For Redskins fans, it's probably a tough pill to swallow that the Eagles are in the Super Bowl. Making matters worse, Philadelphia got to the championship game without their star quarterback Carson Wentz.

Beyond the feelings that fandom incites, which are real and severe, what does the Eagles' breakthrough season mean for Washington? Let's take a look. 

Perhaps the most incredible part of the Eagles' success is that wunderkind QB Wentz is not at the helm. The second-year player was an MVP candidate all season but got injured late in the year. Nick Foles, the Philly backup, took over and played well in both Eagles' playoff wins. 

Does that mean much, if anything, for the Redskins? 

Some will argue it means Washington should not look to invest top dollar in QB Kirk Cousins.
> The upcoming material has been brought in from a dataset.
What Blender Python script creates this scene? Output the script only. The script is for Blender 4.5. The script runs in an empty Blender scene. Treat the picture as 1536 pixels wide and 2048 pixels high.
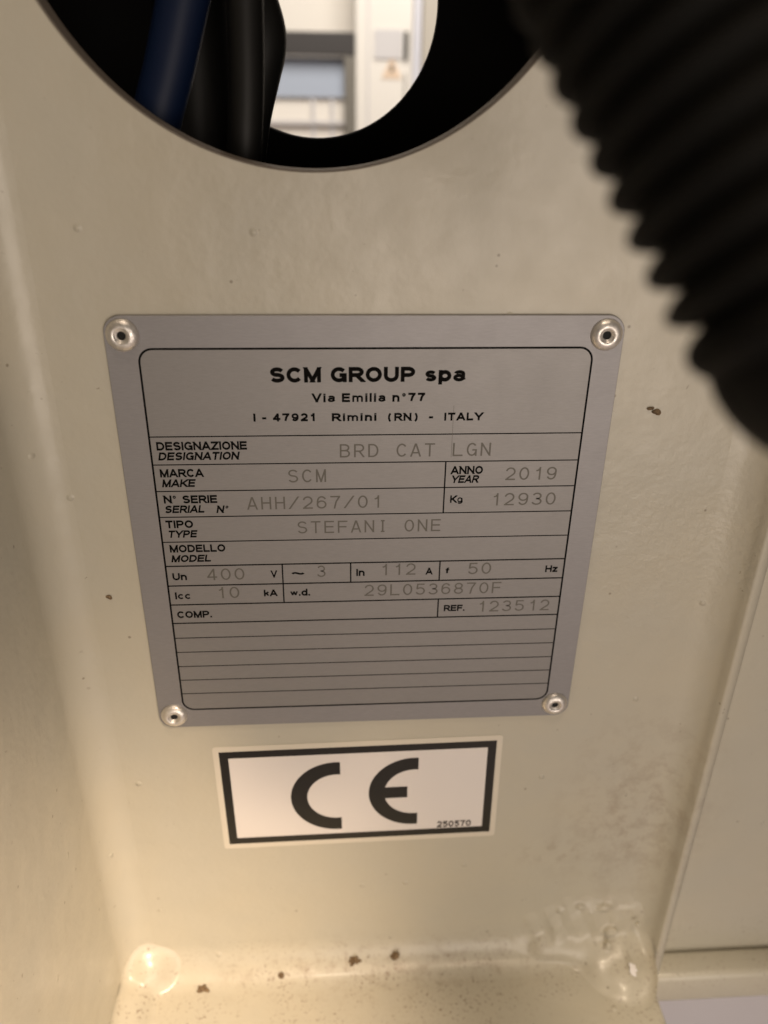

Foles is not considered a top-flight quarterback and still was able to maneuver his squad to the Super Bowl.

Whether or not that argument makes sense, Redskins fans should prepare to hear a lot of it over the next two weeks. 

There is also a theory that the Redskins should eschew spending at QB in favor of spending on defense. 

That may very well be the right move, but don't look to the Eagles to support the theory. 

Philadelphia spent $47 million on the defensive side of the ball in 2017. On offense, they spent $56 million.

What is definitely true?

The Eagles played terrific football in the postseason, and catapulted through the NFC by playing the underdog role.

Redskins fans might hate it, but the Eagles absolutely earned their Super Bowl appearance. 

That doesn't mean Redskins fans have to like it. 

Philadelphia has never won a Super Bowl. 

Now, standing in the way of their first Lombardi Trophy: Bill Belichick, Tom Brady and the New England Patriots.